HitFix: You talked repeatedly about how "Survivor" changed you. How have you felt that change since you've been back in the real world?
 
Laura: I'm a more social person now. I'm more confident. There's no strangers! "Survivor" has been a part of our life for like 10 years now and I get noticed every once in a while because I'm Rupert's wife, but being out in public, people are so sweet and so wonderful and it's just good to to be the Good Girl. You know? I didn't make any stupid mistakes. I wasn't an asshole. I was a nice person. I left the game because I too nice, so I feel like it's been a great thing for my personal growth and my personal. And just seeing myself on TV is bizarre. It's just weird.
 
 
HitFix: What has been the best and worst part of seeing yourself on TV?
 
Laura: Well, making mistakes, of course. Screwing up the challenge and telling Vytas that he's going home, having people rip on you for making a really stupid mistake. People can say what they want, but until you actually get out there and play "Survivor," people have no idea how hard this game is. There are so many dimensions to this game. It's a crazy game and I'm so glad I got to do it and I'm crazy enough I would do it again.
 
 
HitFix: Rupert has played this game four times and when I talked to him, it sure sounded like he was eager to play a fifth. How well do you understand that compulsion now and how much would you like to get out there and play again?
 
Laura: I totally get it!

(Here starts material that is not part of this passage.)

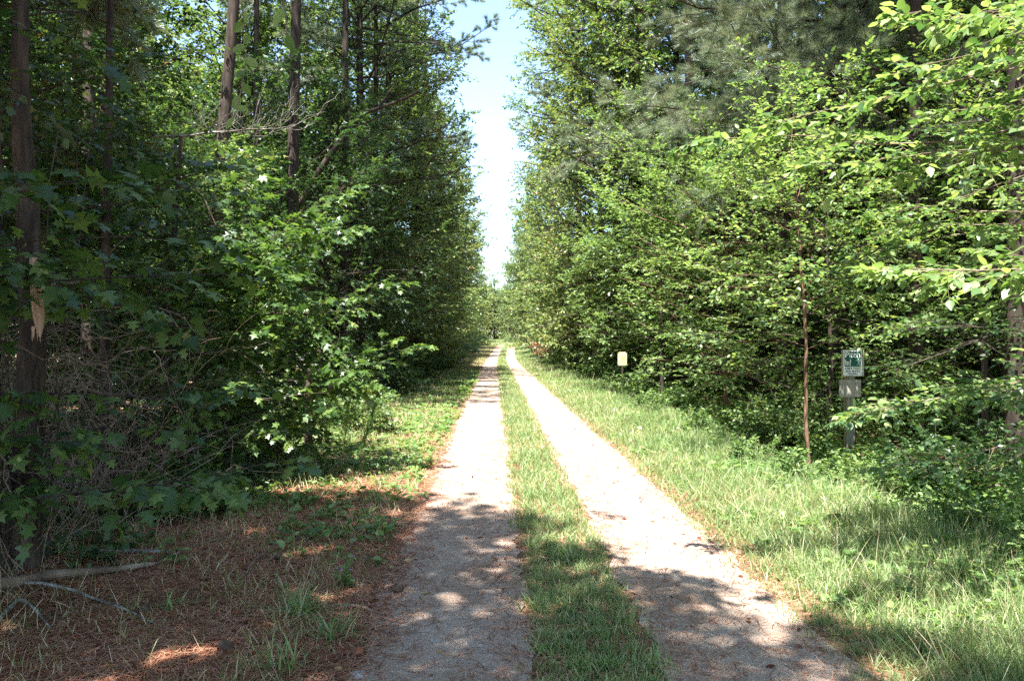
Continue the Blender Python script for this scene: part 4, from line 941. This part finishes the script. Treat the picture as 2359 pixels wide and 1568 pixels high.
def cone(vx, vy, label, seed):
    rr = np.random.default_rng(seed); x, y = gp(vx, vy); G = Geo(); n = 90; t = np.linspace(0, 1, n)
    az = np.arange(n) * 2.39996; rad = .022 * np.sin(np.clip(t * 1.05 + .12, 0, 1) * np.pi) ** .7 + .004
    # axis lies on the ground along x
    c = np.stack([(t - .5) * .085, 0 * t, 0 * t + .03], -1); out = np.stack([0 * t, np.cos(az), np.sin(az)], -1)
    v = np.array([(0, -.2, 0), (.8, -.5, .05), (1.15, 0, .25), (.8, .5, .05), (0, .2, 0), (.9, 0, -.12)]); tr = np.array([(0, 1, 5), (1, 2, 5), (2, 3, 5), (3, 4, 5), (0, 2, 1), (0, 4, 2), (4, 3, 2)])
    G.add(*stamp((v, tr), c, out + np.array([.45, 0, 0]), np.tile([1., 0, 0], (n, 1)), rad * 1.0 + .004))
    core = np.linspace([-.04, 0, .03], [.04, 0, .03], 8)[None]; G.add(*tubes(core, np.array([[.004, .012, .014, .014, .012, .01, .007, .002]]), 8))
    V, T = G.get(); o = link('pine_cone', mesh_np('pine_cone', V, T, M['cone']), loc=(x, y, float(hz(x, y)) + .004)); o.rotation_euler = (0, 0, rr.uniform(0, 3)); tag(o, label, 'pine cone', 'pine cones on the straw')
cone(640, 1293, 'open pine cone on the straw right of the short twig', 1); cone(335, 1718 - 1568 + 1260, 'pine cone half hidden between the log and the pale stick', 2)
cone(518, 1500, 'pine cone near the bottom edge at left', 3); cone(945 - 30, 1365, 'small dark pine cone beside the left track', 4)
def stone(vx, vy, a, b, h, label, seed):
    x, y = gp(vx, vy); rr = np.random.default_rng(seed); ra = 14; rings = [(1, 0), (.97, .4), (.8, .8), (.5, 1.0)]
    ph = rr.uniform(0, 6, 3); V = []
    for s, zz in rings:
        for k in range(ra):
            t = k / ra * 2 * math.pi; q = 1 + .12 * math.sin(2 * t + ph[0]) + .08 * math.sin(3 * t + ph[1]) + .05 * math.sin(5 * t + ph[2])
            V.append((a * s * q * math.cos(t), b * s * q * math.sin(t), h * zz + .004 * rr.normal()))
    V.append((0, 0, h)); T = []
    for r in range(3):
        for k in range(ra):
            A = r * ra + k; B = r * ra + (k + 1) % ra; T += [(A, B, B + ra), (A, B + ra, A + ra)]
    for k in range(ra): T.append((3 * ra + k, 3 * ra + (k + 1) % ra, 4 * ra))
    zb = float(zrow(y)) if abs(x - float(cx(y))) < 2 else float(hz(x, y))
    o = link('stone', mesh_np('stone', np.array(V), np.array(T), M['stone'], True), loc=(x, y, zb + .001)); tag(o, label, 'stone', 'pale stones at lower left')
stone(822, 1558, .055, .035, .02, 'flat pinkish stone at the bottom edge of the left track', 1); stone(205, 1518, .028, .022, .015, 'small tan stone on the straw at lower left', 2)
stone(945, 1352, .03, .02, .01, 'tiny flat stone in the left track near the pale flowers', 3)
# pale flowers by the left track
def flowers():
    x, y = gp(790, 1350); o = root('wildflower', (x, y, float(hz(x, y))), 'small sunlit plant with pale petals at the edge of the left track', 'wildflower')
    rr = np.random.default_rng(4); n = 9; p = rr.normal(0, .03, (n, 3)) * np.array([1, 1, 0]); P = polyline(rr, p, rr.normal(0, .35, (n, 3)) * np.array([1, 1, 0]) + UP, rr.uniform(.08, .2, n), 5, 0, .04)
    W = Geo(); W.add(*tubes(P, np.full((n, 5), .0016), 4)); W.build('stem', M['weed'], o)
    L = Geo(); q, t = along(P, np.tile(np.linspace(.25, .95, 7), (n, 1))); az = rr.uniform(0, 6.3, (n * 7)); D = np.stack([np.cos(az), np.sin(az), 0 * az + .1], -1)
    L.add(*stamp(LO, q.reshape(-1, 3), D, UP + rr.normal(0, .3, D.shape), rr.uniform(.03, .055, len(D)))); L.build('leaves', M['weed'], o)
    Fl = Geo(); tips = P[:4, -1]; az = np.tile(np.arange(5) * 1.2566, 4); D = np.stack([np.cos(az), np.sin(az), 0 * az + .3], -1)
    Fl.add(*stamp(LO, np.repeat(tips, 5, 0), D, UP + 0 * D, .014)); Fl.build('petals', M['flower'], o)
flowers()

# ------------------------------------------------------------------ signs
def boxmesh(name, sx, sy, sz, c, mat, parent, bevel=.0015, rot=None, round_=0):
    import bmesh
    bm = bmesh.new(); bmesh.ops.create_cube(bm, size=1.0)
    for v in bm.verts: v.co = Vector((v.co.x * sx, v.co.y * sy, v.co.z * sz))
    if round_:
        e = [e for e in bm.edges if abs(e.verts[0].co.y - e.verts[1].co.y) > sy * .5]
        bmesh.ops.bevel(bm, geom=e, offset=round_, segments=5, affect='EDGES')
    if bevel: bmesh.ops.bevel(bm, geom=list(bm.edges), offset=bevel, segments=1, affect='EDGES')
    for v in bm.verts: v.co += Vector(c)
    me = bpy.data.meshes.new(name); bm.to_mesh(me); bm.free(); me.materials.append(M[mat])
    o = link(name, me, parent)
    if rot: o.rotation_euler = rot
    return o
def text(name, s, size, x, z, y, mat, parent, align='CENTER', w=None, bold=.0):
    cu = bpy.data.curves.new(name, 'FONT'); cu.body = s; cu.size = size; cu.align_x = align; cu.offset = bold; cu.extrude = .0006; cu.resolution_u = 3
    t = bpy.data.objects.new('tmp', cu); COL.objects.link(t); bpy.context.view_layer.update()
    me = bpy.data.meshes.new_from_object(t.evaluated_get(bpy.context.evaluated_depsgraph_get()))
    bpy.data.objects.remove(t); bpy.data.curves.remove(cu)
    n = len(me.vertices); a = np.zeros(n * 3, np.float32); me.vertices.foreach_get('co', a); a = a.reshape(-1, 3)
    sc = (w / (a[:, 0].max() - a[:, 0].min())) if w else 1.0
    b = np.stack([x + a[:, 0] * sc, y - a[:, 2], z + a[:, 1]], -1).astype(np.float32)
    me.vertices.foreach_set('co', b.ravel()); me.materials.clear(); me.materials.append(M[mat]); me.update(); me.name = name
    return link(name, me, parent)
def flat(name, pts, y, mat, parent, th=.0008):
    n = len(pts); V = [(a, y, b) for a, b in pts] + [(a, y - th, b) for a, b in pts]
    me = bpy.data.meshes.new(name); me.from_pydata(V, [], [list(range(n)), list(range(2 * n - 1, n - 1, -1))] + [[i, i + n, (i + 1) % n + n, (i + 1) % n] for i in range(n)])
    me.materials.append(M[mat]); return link(name, me, parent)
# green and white sign
d = 10.4; X = lambda v: (v - 1179) / F * d; Z = lambda v: EYE - (v - 784) / F * d
xs = X(1962.5); zg = float(hz(xs, d))
sg = root('litter_sign', (xs, d, zg), 'green and white sign reading Pitch In on a weathered post with a blank wooden plate', 'sign', rz=R(4))
zt = Z(806) - zg; ZB = Z(865) - zg
boxmesh('post', .112, .09, zt + .35, (-.012, .055, (zt - .35) / 2 - .01), 'post', sg, .004)
boxmesh('backing_board', .305, .018, zt - ZB + .012, (.005, -.002, (zt + ZB) / 2), 'ply', sg)
pl = boxmesh('sign_plate', .254, .003, zt - ZB, (-.002, -.0135, (zt + ZB) / 2), 'white', sg, .0)
gw, gh = .222, .2; gz = zt - .019 - gh / 2
boxmesh('green_panel', gw, .0012, gh, (-.002, -.0158, gz), 'green', pl, 0)
text('lettering', 'Pitch', .103, -.002, gz + .022, -.0166, 'white', pl, w=.205, bold=.0022)
text('lettering', 'In!', .103, -.066, gz - .082, -.0166, 'white', pl, w=.078, bold=.0022)
lz = gz - gh / 2
for s_, q, w_ in (('HELP KEEP', 0, .205), ('THIS PLACE', 1, .205), ('CLEAN', 2, .125)):
    text('lettering', s_, .038, -.002, lz - .036 - q * .038, -.0158, 'black', pl, w=w_, bold=.0008)
fx, fz = .062, gz - .088   # walking figure with an outstretched arm
for pts in ([(.0, .062), (.018, .075), (.03, .07), (.034, .045), (.03, .03), (.012, .03), (.006, .05)], [(.012, .031), (.024, .031), (.012, .012), (-.004, .0), (-.014, .004), (.0, .016)],
            [(.016, .031), (.031, .031), (.034, .012), (.038, -.004), (.026, -.004), (.024, .012)], [(.012, .072), (.004, .061), (-.03, .07), (-.034, .076), (-.006, .074)],
            [(.014 + .0105 * math.cos(t * .785), .087 + .0115 * math.sin(t * .785)) for t in range(8)]):
    flat('figure', [(fx + a, fz + b) for a, b in pts], -.0165, 'figure', pl)
zp1 = Z(874) - zg; zp0 = Z(914) - zg
boxmesh('wooden_plate', .295, .016, zp1 - zp0, (-.03, -.001, (zp0 + zp1) / 2), 'ply', sg)
for a, b in ((-.11, ZB + .012), (.108, ZB + .012), (-.11, zt - .012), (.108, zt - .012)): boxmesh('screw', .007, .004, .007, (a, -.016, b), 'steel', sg, .001)
# black hunting sign
d = 11.4; xs = X(708); zg = float(hz(xs, d)); zt = Z(809) - zg
sg = root('hunting_sign', (xs, d, zg), 'black sign with pale letters on a square post, half hidden by maple leaves', 'sign', rz=R(3))
boxmesh('post', .105, .105, zt + .25, (.0, .062, (zt - .35) / 2), 'board_brown', sg, .004)
boxmesh('backing_board', .365, .018, .31, (.005, .0, zt - .155 + .02), 'board_brown', sg)
pl = boxmesh('sign_plate', .35, .003, .23, (-.002, -.0115, zt - .115), 'black', sg, 0)
text('lettering', 'NO HUNTING', .052, -.002, zt - .06, -.0135, 'stone', pl, w=.29, bold=.0006)
text('lettering', 'TRESPASSING', .052, -.002, zt - .148, -.0135, 'stone', pl, w=.31, bold=.0006)
boxmesh('name_strip', .32, .0012, .036, (-.002, -.0138, zt - .2), 'stone', pl, 0)
# cream sign further along
d = 26.5; xs = X(1433); zg = float(hz(xs, d))
sg = root('boundary_sign', (xs, d, zg), 'cream yellow sign with rounded corners low among the bushes on the right', 'sign', rz=R(-4))
boxmesh('post', .055, .045, Z(812) - zg + .3, (.0, .03, (Z(812) - zg - .3) / 2), 'bark', sg, .003)
pl = boxmesh('sign_plate', .305, .004, .457, (0, 0, Z(826) - zg), 'yellow', sg, 0, round_=.035)
for a, b, w_, h_ in ((.02, .0, .12, .03), (-.03, .05, .08, .02), (.01, -.09, .1, .018)):
    flat('marking', [(a - w_ / 2, Z(826) - zg + b - h_ / 2), (a + w_ / 2, Z(826) - zg + b - h_ / 3), (a + w_ / 2.4, Z(826) - zg + b + h_ / 2), (a - w_ / 2.2, Z(826) - zg + b + h_ / 3)], -.0032, 'orange', pl)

It's crazy. You get such a payoff from this game. I love competition. I grew up a competitive swimmer and I don't swim anymore. I work out, but I don't have that competition in my life and I got that fulfilled playing "Survivor." It was fun competing and the social game and the adventure of going somewhere really cool like the Philippines, it's just amazing. I'm grateful I got to do it and I would do it again. I would do it again. I've got the "Survivor" bug.